▸ **Data excerpt**:

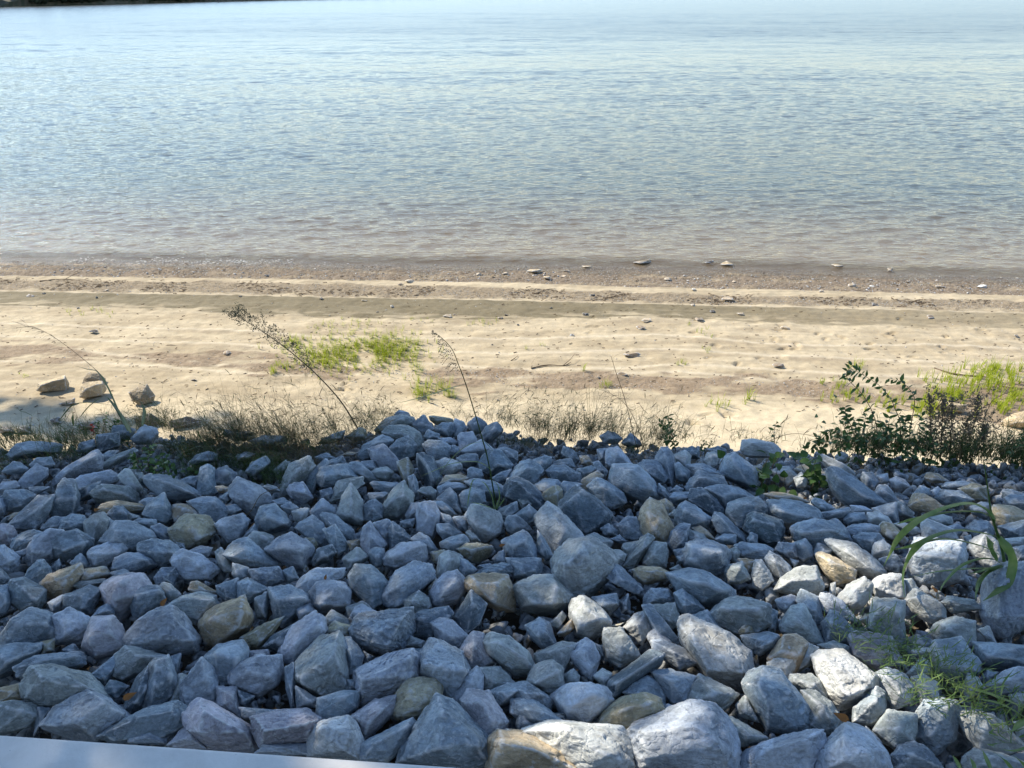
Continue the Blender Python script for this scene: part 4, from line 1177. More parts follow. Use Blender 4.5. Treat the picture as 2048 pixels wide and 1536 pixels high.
# shore gravel in the wet strip and the drift lines
n = 9000; A = rg.uniform(-11.5, 11.5, n); tt = rg.uniform(0, 1, n)
ys = shore(A); B = ys + 0.12 - tt * (ys + 0.1 - band_y('gravel', A)); S1 = rg.uniform(0.006, 0.020, n) * (1 + 1.2 * (rg.uniform(size=n) > .95))
n2 = 4200; A2 = rg.uniform(-11.5, 11.5, n2); t2 = np.clip(rg.normal(0.6, 0.28, n2), 0, 1); B2 = band_y('deb0', A2) * (1 - t2) + band_y('deb1', A2) * t2; S2 = rg.uniform(0.005, 0.016, n2)
n3 = 4200; A3 = rg.uniform(-11, 11, n3); B3 = rg.uniform(7.2, 13.6, n3); S3 = rg.uniform(0.005, 0.012, n3) * (1 + .9 * (rg.uniform(size=n3) > .9))
n4 = 1500; A4 = rg.uniform(-4, 7, n4); t4 = rg.uniform(0, 1, n4); B4 = band_y('br0', A4) * (1 - t4) + band_y('br1', A4) * t4; S4 = rg.uniform(0.005, 0.014, n4)
A = np.concatenate([A, A2, A3, A4]); B = np.concatenate([B, B2, B3, B4]); S_ = np.concatenate([S1, S2, S3, S4])
pc = np.array([(.30, .24, .17), (.22, .17, .12), (.10, .08, .06), (.45, .38, .29), (.16, .12, .09), (.26, .2, .15)])
C_ = pc[rg.integers(0, len(pc), len(A))]; sl_ = slice(n + n2, n + n2 + n3); C_[sl_] = pc[rg.choice([2, 2, 4, 4, 1, 3], n3)] * .8
scatter("shore_gravel", np.stack([A, B, beach_z(A, B) - 0.002 + S_ * 0.25], -1), S_, C_, pr2, RUB, rg, "brown gravel and grit strewn along the waterline and drift lines", "gravel", 0.6)
# ------------------------------------------------------------------ mesh collector for thin things
class MB:
    def __init__(s): s.v = []; s.q = []; s.t = []; s.k = 0
    def add(s, V, Q=None, T=None):
        V = np.asarray(V, float)
        if Q is not None and len(Q): s.q.append(np.asarray(Q) + s.k)
        if T is not None and len(T): s.t.append(np.asarray(T) + s.k)
        s.v.append(V); s.k += len(V)
    def ribbon(s, P, W, side=None, fold=0.25):
        P = np.asarray(P, float); n = len(P); T = np.gradient(P, axis=0); T /= np.linalg.norm(T, axis=1)[:, None] + 1e-9
        W = np.asarray(W, float) * np.ones(n)
        if side is None: sd = np.cross(T, [0, 0, 1.0]); 
        else: sd = np.cross(T, np.cross(np.tile(side, (n, 1)), T))
        sd /= np.linalg.norm(sd, axis=1)[:, None] + 1e-9; up = np.cross(sd, T)
        V = np.stack([P - sd * W[:, None] / 2 + up * W[:, None] * fold, P, P + sd * W[:, None] / 2 + up * W[:, None] * fold], 1).reshape(-1, 3)
        i = np.arange(n - 1)[:, None] * 3
        s.add(V, np.concatenate([i + [0, 1, 4, 3], i + [1, 2, 5, 4]]))
    def tube(s, P, Rr, m=4):
        P = np.asarray(P, float); n = len(P); T = np.gradient(P, axis=0); T /= np.linalg.norm(T, axis=1)[:, None] + 1e-9
        a = np.cross(T, [0.3, 0.9, 0.1]); a /= np.linalg.norm(a, axis=1)[:, None] + 1e-9; b = np.cross(T, a)
        an = np.arange(m) / m * 2 * np.pi; Rr = np.asarray(Rr, float) * np.ones(n)
        V = P[:, None] + Rr[:, None, None] * (np.cos(an)[None, :, None] * a[:, None] + np.sin(an)[None, :, None] * b[:, None])
        idx = np.arange(n * m).reshape(n, m); j = np.roll(idx, -1, 1)
        s.add(V.reshape(-1, 3), np.stack([idx[:-1], j[:-1], j[1:], idx[1:]], -1).reshape(-1, 4))
    def leaf(s, B, D, N, L, W, curl=0.15):
        """ovate leaf: base B, direction D, upper side N"""
        D = D / np.linalg.norm(D); S = np.cross(D, N); S /= np.linalg.norm(S) + 1e-9; N = np.cross(S, D)
        st = [0, .2, .45, .75, 1]; wd = [0.05, .75, 1, .6, 0.02]; V = []
        for a, w_ in zip(st, wd):
            c = B + D * L * a - N * L * curl * a * a
            V += [c - S * W / 2 * w_ + N * W * .16 * w_, c, c + S * W / 2 * w_ + N * W * .16 * w_]
        i = np.arange(4)[:, None] * 3; s.add(V, np.concatenate([i + [0, 1, 4, 3], i + [1, 2, 5, 4]]))
    def build(s, name, mat, parent=None, loc=None, smooth=True):
        V = np.concatenate(s.v)
        if loc is not None: V = V - np.asarray(loc)
        F_ = ([np.concatenate(s.q)] if s.q else []) + ([np.concatenate(s.t)] if s.t else [])
        return mesh_np(name, V, F_, mat, smooth, parent, None if parent else loc)
def curve(P, n=16):
    """smooth curve through control points"""
    P = np.asarray(P, float); m = len(P)
    if m == 2: return P[0] + (P[1] - P[0]) * np.linspace(0, 1, n)[:, None]
    E = np.vstack([2 * P[0] - P[1], P, 2 * P[-1] - P[-2]]); out = []
    for t in np.linspace(0, m - 1 - 1e-6, n):
        i = int(t); f = t - i; a, b, c, d = E[i:i + 4]
        out.append(0.5 * ((2 * b) + (c - a) * f + (2 * a - 5 * b + 4 * c - d) * f * f + (3 * b - a - 3 * c + d) * f ** 3))
    return np.array(out)
def at_y(px, py, Y, floor=True, lift=0.06):
    """point on the vertical plane y = Y; where that would be under the stones, on top of them"""
    d = ray(px, py); t = Y / d[1]; P = CAMP + d * t
    if floor:
        Q = on_pile(px, py, lift)
        if P[2] < bank_z(P[0], P[1]) + lift and Q[1] < Y: P = Q
    return P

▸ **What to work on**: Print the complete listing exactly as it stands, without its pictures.

▸ **Finished task**:
Continue the Blender Python script for this scene: part 4, from line 1177. More parts follow. Use Blender 4.5. Treat the picture as 2048 pixels wide and 1536 pixels high.
# shore gravel in the wet strip and the drift lines
n = 9000; A = rg.uniform(-11.5, 11.5, n); tt = rg.uniform(0, 1, n)
ys = shore(A); B = ys + 0.12 - tt * (ys + 0.1 - band_y('gravel', A)); S1 = rg.uniform(0.006, 0.020, n) * (1 + 1.2 * (rg.uniform(size=n) > .95))
n2 = 4200; A2 = rg.uniform(-11.5, 11.5, n2); t2 = np.clip(rg.normal(0.6, 0.28, n2), 0, 1); B2 = band_y('deb0', A2) * (1 - t2) + band_y('deb1', A2) * t2; S2 = rg.uniform(0.005, 0.016, n2)
n3 = 4200; A3 = rg.uniform(-11, 11, n3); B3 = rg.uniform(7.2, 13.6, n3); S3 = rg.uniform(0.005, 0.012, n3) * (1 + .9 * (rg.uniform(size=n3) > .9))
n4 = 1500; A4 = rg.uniform(-4, 7, n4); t4 = rg.uniform(0, 1, n4); B4 = band_y('br0', A4) * (1 - t4) + band_y('br1', A4) * t4; S4 = rg.uniform(0.005, 0.014, n4)
A = np.concatenate([A, A2, A3, A4]); B = np.concatenate([B, B2, B3, B4]); S_ = np.concatenate([S1, S2, S3, S4])
pc = np.array([(.30, .24, .17), (.22, .17, .12), (.10, .08, .06), (.45, .38, .29), (.16, .12, .09), (.26, .2, .15)])
C_ = pc[rg.integers(0, len(pc), len(A))]; sl_ = slice(n + n2, n + n2 + n3); C_[sl_] = pc[rg.choice([2, 2, 4, 4, 1, 3], n3)] * .8
scatter("shore_gravel", np.stack([A, B, beach_z(A, B) - 0.002 + S_ * 0.25], -1), S_, C_, pr2, RUB, rg, "brown gravel and grit strewn along the waterline and drift lines", "gravel", 0.6)
# ------------------------------------------------------------------ mesh collector for thin things
class MB:
    def __init__(s): s.v = []; s.q = []; s.t = []; s.k = 0
    def add(s, V, Q=None, T=None):
        V = np.asarray(V, float)
        if Q is not None and len(Q): s.q.append(np.asarray(Q) + s.k)
        if T is not None and len(T): s.t.append(np.asarray(T) + s.k)
        s.v.append(V); s.k += len(V)
    def ribbon(s, P, W, side=None, fold=0.25):
        P = np.asarray(P, float); n = len(P); T = np.gradient(P, axis=0); T /= np.linalg.norm(T, axis=1)[:, None] + 1e-9
        W = np.asarray(W, float) * np.ones(n)
        if side is None: sd = np.cross(T, [0, 0, 1.0]); 
        else: sd = np.cross(T, np.cross(np.tile(side, (n, 1)), T))
        sd /= np.linalg.norm(sd, axis=1)[:, None] + 1e-9; up = np.cross(sd, T)
        V = np.stack([P - sd * W[:, None] / 2 + up * W[:, None] * fold, P, P + sd * W[:, None] / 2 + up * W[:, None] * fold], 1).reshape(-1, 3)
        i = np.arange(n - 1)[:, None] * 3
        s.add(V, np.concatenate([i + [0, 1, 4, 3], i + [1, 2, 5, 4]]))
    def tube(s, P, Rr, m=4):
        P = np.asarray(P, float); n = len(P); T = np.gradient(P, axis=0); T /= np.linalg.norm(T, axis=1)[:, None] + 1e-9
        a = np.cross(T, [0.3, 0.9, 0.1]); a /= np.linalg.norm(a, axis=1)[:, None] + 1e-9; b = np.cross(T, a)
        an = np.arange(m) / m * 2 * np.pi; Rr = np.asarray(Rr, float) * np.ones(n)
        V = P[:, None] + Rr[:, None, None] * (np.cos(an)[None, :, None] * a[:, None] + np.sin(an)[None, :, None] * b[:, None])
        idx = np.arange(n * m).reshape(n, m); j = np.roll(idx, -1, 1)
        s.add(V.reshape(-1, 3), np.stack([idx[:-1], j[:-1], j[1:], idx[1:]], -1).reshape(-1, 4))
    def leaf(s, B, D, N, L, W, curl=0.15):
        """ovate leaf: base B, direction D, upper side N"""
        D = D / np.linalg.norm(D); S = np.cross(D, N); S /= np.linalg.norm(S) + 1e-9; N = np.cross(S, D)
        st = [0, .2, .45, .75, 1]; wd = [0.05, .75, 1, .6, 0.02]; V = []
        for a, w_ in zip(st, wd):
            c = B + D * L * a - N * L * curl * a * a
            V += [c - S * W / 2 * w_ + N * W * .16 * w_, c, c + S * W / 2 * w_ + N * W * .16 * w_]
        i = np.arange(4)[:, None] * 3; s.add(V, np.concatenate([i + [0, 1, 4, 3], i + [1, 2, 5, 4]]))
    def build(s, name, mat, parent=None, loc=None, smooth=True):
        V = np.concatenate(s.v)
        if loc is not None: V = V - np.asarray(loc)
        F_ = ([np.concatenate(s.q)] if s.q else []) + ([np.concatenate(s.t)] if s.t else [])
        return mesh_np(name, V, F_, mat, smooth, parent, None if parent else loc)
def curve(P, n=16):
    """smooth curve through control points"""
    P = np.asarray(P, float); m = len(P)
    if m == 2: return P[0] + (P[1] - P[0]) * np.linspace(0, 1, n)[:, None]
    E = np.vstack([2 * P[0] - P[1], P, 2 * P[-1] - P[-2]]); out = []
    for t in np.linspace(0, m - 1 - 1e-6, n):
        i = int(t); f = t - i; a, b, c, d = E[i:i + 4]
        out.append(0.5 * ((2 * b) + (c - a) * f + (2 * a - 5 * b + 4 * c - d) * f * f + (3 * b - a - 3 * c + d) * f ** 3))
    return np.array(out)
def at_y(px, py, Y, floor=True, lift=0.06):
    """point on the vertical plane y = Y; where that would be under the stones, on top of them"""
    d = ray(px, py); t = Y / d[1]; P = CAMP + d * t
    if floor:
        Q = on_pile(px, py, lift)
        if P[2] < bank_z(P[0], P[1]) + lift and Q[1] < Y: P = Q
    return P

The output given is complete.